Locate the line with "(.10, .12, .17), .8, .1, .2), t2)" in the material. Copy that line and each one after it, through the last, exactly and with nothing else.

· · · ·

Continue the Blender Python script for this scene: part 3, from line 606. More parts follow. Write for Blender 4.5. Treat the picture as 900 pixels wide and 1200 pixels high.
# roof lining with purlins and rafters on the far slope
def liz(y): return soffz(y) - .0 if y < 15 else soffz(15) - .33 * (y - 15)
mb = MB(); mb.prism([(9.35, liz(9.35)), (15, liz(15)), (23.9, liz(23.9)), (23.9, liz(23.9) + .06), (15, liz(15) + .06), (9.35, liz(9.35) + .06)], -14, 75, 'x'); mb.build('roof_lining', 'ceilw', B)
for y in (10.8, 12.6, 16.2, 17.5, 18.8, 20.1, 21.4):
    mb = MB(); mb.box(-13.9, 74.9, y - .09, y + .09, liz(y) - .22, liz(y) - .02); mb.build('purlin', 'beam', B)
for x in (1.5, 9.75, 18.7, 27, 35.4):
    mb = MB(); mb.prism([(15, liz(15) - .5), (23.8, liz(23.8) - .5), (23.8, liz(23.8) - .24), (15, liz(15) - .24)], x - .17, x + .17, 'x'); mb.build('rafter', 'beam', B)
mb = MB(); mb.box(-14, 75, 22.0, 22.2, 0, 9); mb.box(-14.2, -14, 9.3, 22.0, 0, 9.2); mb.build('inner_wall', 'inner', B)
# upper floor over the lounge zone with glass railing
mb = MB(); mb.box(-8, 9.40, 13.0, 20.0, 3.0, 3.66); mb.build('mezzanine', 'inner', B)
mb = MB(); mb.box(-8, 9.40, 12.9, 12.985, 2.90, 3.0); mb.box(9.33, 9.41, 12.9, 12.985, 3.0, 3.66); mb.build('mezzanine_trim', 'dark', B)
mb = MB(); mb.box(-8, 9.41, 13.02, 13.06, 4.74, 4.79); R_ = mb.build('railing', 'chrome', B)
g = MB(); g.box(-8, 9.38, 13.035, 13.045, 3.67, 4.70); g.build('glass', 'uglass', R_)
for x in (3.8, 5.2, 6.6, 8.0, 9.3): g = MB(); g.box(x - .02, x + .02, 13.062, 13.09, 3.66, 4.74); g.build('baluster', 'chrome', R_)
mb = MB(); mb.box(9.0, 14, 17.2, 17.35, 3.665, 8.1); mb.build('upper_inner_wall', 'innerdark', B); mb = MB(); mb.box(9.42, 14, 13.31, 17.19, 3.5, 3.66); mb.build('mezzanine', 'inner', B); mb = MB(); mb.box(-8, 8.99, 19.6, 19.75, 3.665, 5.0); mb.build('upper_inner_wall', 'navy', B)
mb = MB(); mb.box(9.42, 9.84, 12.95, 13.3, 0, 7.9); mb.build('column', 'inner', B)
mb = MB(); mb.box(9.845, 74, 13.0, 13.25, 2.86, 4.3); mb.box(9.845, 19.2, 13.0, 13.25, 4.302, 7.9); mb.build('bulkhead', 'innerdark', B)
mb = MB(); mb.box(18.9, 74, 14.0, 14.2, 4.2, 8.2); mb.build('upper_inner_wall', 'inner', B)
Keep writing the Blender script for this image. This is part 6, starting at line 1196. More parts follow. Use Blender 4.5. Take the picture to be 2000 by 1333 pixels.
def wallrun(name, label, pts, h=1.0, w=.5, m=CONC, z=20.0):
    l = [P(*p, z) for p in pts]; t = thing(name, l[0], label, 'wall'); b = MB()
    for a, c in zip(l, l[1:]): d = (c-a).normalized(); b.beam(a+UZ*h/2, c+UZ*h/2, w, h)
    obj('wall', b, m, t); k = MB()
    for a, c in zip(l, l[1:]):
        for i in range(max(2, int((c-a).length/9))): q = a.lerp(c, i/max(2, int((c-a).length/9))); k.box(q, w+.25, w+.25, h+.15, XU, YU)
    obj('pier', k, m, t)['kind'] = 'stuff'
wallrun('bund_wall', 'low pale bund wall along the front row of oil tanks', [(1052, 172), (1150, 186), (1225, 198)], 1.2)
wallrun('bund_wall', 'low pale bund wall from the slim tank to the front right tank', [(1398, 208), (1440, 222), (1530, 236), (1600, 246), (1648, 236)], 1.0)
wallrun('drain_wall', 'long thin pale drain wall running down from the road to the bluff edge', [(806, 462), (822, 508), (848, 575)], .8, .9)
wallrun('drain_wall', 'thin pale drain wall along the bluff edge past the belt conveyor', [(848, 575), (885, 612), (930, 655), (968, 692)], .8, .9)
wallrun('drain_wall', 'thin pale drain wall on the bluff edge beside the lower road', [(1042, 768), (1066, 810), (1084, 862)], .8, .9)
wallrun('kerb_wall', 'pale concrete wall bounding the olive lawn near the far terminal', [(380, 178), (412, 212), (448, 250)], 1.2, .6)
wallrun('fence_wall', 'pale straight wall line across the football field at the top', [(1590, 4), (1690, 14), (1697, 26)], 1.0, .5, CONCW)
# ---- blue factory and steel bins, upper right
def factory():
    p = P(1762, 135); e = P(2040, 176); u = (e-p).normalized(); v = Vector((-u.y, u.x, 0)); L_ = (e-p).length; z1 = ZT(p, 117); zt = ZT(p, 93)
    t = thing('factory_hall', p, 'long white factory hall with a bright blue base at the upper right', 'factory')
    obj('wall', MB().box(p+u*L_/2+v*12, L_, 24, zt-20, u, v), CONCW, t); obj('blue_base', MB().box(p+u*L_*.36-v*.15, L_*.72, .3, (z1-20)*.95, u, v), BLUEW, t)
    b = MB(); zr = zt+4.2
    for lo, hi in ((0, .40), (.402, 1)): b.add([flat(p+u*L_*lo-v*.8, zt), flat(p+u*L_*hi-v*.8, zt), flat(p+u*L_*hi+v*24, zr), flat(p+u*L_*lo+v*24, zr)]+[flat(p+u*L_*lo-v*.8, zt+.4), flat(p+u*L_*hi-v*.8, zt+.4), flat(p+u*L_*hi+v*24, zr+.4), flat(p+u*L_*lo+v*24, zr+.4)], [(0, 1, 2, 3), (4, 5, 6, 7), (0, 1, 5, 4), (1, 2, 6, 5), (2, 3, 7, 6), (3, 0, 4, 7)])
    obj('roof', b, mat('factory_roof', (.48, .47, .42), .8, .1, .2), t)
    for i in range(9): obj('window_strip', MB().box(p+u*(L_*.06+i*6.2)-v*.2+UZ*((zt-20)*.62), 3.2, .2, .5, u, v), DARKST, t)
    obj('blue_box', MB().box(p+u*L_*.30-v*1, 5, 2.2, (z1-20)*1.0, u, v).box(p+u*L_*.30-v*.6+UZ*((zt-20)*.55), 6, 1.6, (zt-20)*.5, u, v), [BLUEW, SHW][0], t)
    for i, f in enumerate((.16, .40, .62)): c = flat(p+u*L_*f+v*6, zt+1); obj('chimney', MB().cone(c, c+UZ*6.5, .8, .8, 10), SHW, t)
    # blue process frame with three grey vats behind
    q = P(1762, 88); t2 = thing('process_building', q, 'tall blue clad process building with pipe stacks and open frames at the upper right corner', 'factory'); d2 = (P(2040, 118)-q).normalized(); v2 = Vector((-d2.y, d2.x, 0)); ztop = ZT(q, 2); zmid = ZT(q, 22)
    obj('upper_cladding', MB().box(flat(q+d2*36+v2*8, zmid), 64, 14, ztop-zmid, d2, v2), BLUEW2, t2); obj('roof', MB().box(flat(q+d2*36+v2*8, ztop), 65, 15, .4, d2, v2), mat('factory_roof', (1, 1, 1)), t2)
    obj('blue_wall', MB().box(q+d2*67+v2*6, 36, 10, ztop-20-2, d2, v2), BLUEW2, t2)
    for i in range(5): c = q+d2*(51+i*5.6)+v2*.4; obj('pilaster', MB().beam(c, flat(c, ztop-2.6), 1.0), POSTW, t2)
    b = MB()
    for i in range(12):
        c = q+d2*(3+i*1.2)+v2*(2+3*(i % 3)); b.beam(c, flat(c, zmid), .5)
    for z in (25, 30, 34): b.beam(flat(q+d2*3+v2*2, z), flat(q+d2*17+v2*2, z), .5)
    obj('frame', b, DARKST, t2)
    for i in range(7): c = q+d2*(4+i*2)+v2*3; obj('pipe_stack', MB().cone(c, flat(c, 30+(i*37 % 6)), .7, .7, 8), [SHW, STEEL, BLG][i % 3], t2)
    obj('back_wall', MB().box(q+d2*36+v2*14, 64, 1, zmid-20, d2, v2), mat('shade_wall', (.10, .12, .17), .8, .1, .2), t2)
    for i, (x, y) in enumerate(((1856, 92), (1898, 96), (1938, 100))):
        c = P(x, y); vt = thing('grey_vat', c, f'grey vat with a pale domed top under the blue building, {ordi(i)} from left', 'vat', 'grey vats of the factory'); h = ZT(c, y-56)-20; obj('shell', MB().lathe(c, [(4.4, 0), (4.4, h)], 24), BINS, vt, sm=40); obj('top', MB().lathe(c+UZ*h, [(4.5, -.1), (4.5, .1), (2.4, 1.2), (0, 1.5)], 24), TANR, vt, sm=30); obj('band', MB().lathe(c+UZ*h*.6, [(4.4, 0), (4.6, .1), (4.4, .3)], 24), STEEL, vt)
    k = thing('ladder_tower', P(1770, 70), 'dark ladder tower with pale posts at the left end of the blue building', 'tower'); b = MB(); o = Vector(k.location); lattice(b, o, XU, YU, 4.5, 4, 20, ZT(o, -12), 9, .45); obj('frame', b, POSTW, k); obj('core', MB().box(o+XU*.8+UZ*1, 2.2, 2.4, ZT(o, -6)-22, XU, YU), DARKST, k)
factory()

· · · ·

**ANSWER IN FULL:**
    obj('back_wall', MB().box(q+d2*36+v2*14, 64, 1, zmid-20, d2, v2), mat('shade_wall', (.10, .12, .17), .8, .1, .2), t2)
    for i, (x, y) in enumerate(((1856, 92), (1898, 96), (1938, 100))):
        c = P(x, y); vt = thing('grey_vat', c, f'grey vat with a pale domed top under the blue building, {ordi(i)} from left', 'vat', 'grey vats of the factory'); h = ZT(c, y-56)-20; obj('shell', MB().lathe(c, [(4.4, 0), (4.4, h)], 24), BINS, vt, sm=40); obj('top', MB().lathe(c+UZ*h, [(4.5, -.1), (4.5, .1), (2.4, 1.2), (0, 1.5)], 24), TANR, vt, sm=30); obj('band', MB().lathe(c+UZ*h*.6, [(4.4, 0), (4.6, .1), (4.4, .3)], 24), STEEL, vt)
    k = thing('ladder_tower', P(1770, 70), 'dark ladder tower with pale posts at the left end of the blue building', 'tower'); b = MB(); o = Vector(k.location); lattice(b, o, XU, YU, 4.5, 4, 20, ZT(o, -12), 9, .45); obj('frame', b, POSTW, k); obj('core', MB().box(o+XU*.8+UZ*1, 2.2, 2.4, ZT(o, -6)-22, XU, YU), DARKST, k)
factory()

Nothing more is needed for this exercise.